Alice Arlen, who co-penned the Oscar-nominated 1983 social drama Silkwood with Nora Ephron, died on Monday evening at her home in Manhattan after battling a long illness. She was 75. Arlen came from one of American’s most respected journalism families and started as a freelance journalist and TV culture critic in Chicago before she began penning Hollywood screenplays.
Silkwood, which was directed by Mike Nichols and nominated for five Oscars including director, actress (Meryl Streep) and supporting actress (Cher). The film followed Karen Silkwood, a nuclear fuel recycling plant worker, who after being contaminated, turns whistleblower and suspiciously dies in a car accident.
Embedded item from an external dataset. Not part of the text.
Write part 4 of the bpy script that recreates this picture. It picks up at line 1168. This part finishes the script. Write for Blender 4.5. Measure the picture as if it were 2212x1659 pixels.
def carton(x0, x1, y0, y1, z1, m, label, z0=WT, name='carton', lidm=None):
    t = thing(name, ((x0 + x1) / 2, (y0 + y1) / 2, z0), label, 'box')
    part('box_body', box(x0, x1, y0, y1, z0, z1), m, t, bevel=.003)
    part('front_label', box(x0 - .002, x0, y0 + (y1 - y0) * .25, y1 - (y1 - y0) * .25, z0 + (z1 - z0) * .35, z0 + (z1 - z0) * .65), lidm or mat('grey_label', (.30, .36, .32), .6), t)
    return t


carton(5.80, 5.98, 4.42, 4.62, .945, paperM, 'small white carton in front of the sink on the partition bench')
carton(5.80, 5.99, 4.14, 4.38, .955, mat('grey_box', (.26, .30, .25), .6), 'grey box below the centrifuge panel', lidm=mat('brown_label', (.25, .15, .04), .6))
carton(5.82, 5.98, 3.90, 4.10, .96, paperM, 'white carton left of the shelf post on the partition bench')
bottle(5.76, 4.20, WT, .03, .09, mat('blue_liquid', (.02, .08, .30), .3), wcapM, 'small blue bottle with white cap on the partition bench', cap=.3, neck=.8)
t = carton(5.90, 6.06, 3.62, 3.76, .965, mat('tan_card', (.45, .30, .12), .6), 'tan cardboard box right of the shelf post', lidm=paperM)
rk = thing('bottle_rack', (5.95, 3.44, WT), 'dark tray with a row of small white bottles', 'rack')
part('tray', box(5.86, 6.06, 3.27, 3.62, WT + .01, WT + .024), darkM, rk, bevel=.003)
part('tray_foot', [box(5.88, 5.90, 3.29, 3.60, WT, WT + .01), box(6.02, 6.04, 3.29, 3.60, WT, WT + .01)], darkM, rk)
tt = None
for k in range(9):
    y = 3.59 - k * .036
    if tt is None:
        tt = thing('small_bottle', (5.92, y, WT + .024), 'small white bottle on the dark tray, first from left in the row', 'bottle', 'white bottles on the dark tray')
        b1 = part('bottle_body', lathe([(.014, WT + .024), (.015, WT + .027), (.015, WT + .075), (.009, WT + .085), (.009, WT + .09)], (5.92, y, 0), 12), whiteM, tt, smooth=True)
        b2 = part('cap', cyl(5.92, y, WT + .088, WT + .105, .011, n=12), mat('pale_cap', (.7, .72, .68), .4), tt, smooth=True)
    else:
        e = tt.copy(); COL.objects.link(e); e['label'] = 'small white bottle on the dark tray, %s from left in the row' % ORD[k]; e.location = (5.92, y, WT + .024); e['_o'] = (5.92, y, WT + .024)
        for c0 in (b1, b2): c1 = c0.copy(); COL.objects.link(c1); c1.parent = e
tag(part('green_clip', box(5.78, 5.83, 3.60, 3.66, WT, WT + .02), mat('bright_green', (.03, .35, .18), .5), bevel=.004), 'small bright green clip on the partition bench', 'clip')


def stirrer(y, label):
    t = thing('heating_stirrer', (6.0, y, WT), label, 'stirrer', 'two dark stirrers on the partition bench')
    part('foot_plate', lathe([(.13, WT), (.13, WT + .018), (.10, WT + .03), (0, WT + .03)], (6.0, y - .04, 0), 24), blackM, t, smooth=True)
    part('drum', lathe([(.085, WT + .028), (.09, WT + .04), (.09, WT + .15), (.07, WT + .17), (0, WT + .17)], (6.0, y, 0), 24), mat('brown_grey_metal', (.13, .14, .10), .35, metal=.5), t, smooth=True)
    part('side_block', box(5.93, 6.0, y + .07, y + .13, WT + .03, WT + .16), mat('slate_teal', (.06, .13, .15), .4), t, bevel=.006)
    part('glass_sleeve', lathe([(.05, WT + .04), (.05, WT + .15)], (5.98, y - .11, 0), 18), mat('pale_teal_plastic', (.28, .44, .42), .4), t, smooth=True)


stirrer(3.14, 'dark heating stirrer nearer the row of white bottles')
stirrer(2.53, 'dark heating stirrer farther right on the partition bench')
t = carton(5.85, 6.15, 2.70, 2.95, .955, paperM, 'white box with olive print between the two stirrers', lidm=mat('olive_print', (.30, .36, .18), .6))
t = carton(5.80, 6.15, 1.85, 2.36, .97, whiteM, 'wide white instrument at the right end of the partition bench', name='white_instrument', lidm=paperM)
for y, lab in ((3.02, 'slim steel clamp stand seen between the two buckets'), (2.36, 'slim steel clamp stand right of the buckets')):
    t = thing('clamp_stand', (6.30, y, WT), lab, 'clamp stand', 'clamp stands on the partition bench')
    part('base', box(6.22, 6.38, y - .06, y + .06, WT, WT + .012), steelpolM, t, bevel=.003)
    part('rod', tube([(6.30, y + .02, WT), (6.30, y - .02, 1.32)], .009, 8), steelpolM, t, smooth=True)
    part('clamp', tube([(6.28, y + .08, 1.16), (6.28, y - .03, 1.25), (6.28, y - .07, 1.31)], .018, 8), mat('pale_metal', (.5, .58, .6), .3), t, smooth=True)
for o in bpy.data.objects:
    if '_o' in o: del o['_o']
Following Silkwood, she wrote Louis Malle’s 1985 film Alamo Bay about a Vietnam vet who is pushed to the extremes when Vietnamese immigrants encroach on his fishing career in Texas bay town. The movie was on the bigotry that went on in the town of Seadrift, Tex., from 1979 to 1981. Ephron and Arlen would team again on the 1989 Susan Seidelman gangster comedy Cookie which starred Peter Falk and Dianne Wiest. Arlen’s writing credits also include the 2000 Sean Penn journo crime drama The Weight of Water directed by Kathryn Bigelow, the 2004 PBS Robert Redford executive produced TV movie A Thief of Time and the 2007 Helen Hunt-directed dramedy Then She Found Me.
After graduating from Radcliffe College in 1962, Arlen married James Hoge, the editor and later publisher of The Chicago Sun-Times. They had three children and were divorced in 1971. Her second marriage was to Michael J. Arlen in 1972. Soon after, she worked as a film editor in Manhattan and began postgraduate film studies at Columbia University.
Arlen’s grandfather was Joseph Medill Patterson, who founded and published The Daily News in New York. Her great-aunt, Eleanor Medill Patterson, owned and published The Washington Times-Herald, and her aunt, Alicia Patterson, founded, published and edited the Long Island newspaper Newsday. Arlen’s mother, Josephine Patterson Albright was the Chicago Daily News’ crime reporter during the 1930s Arlen’s brother, Joseph Medill Patterson Albright, is the former husband of Madeleine K. Albright, former secretary of state under President Bill Clinton and the first woman to hold that post. Born Alice Reeve in Chicago on Nov. 6, 1940,Arlen was one of two children of Josephine Medill Patterson and her first husband, Jay Frederick Reeve, a lawyer.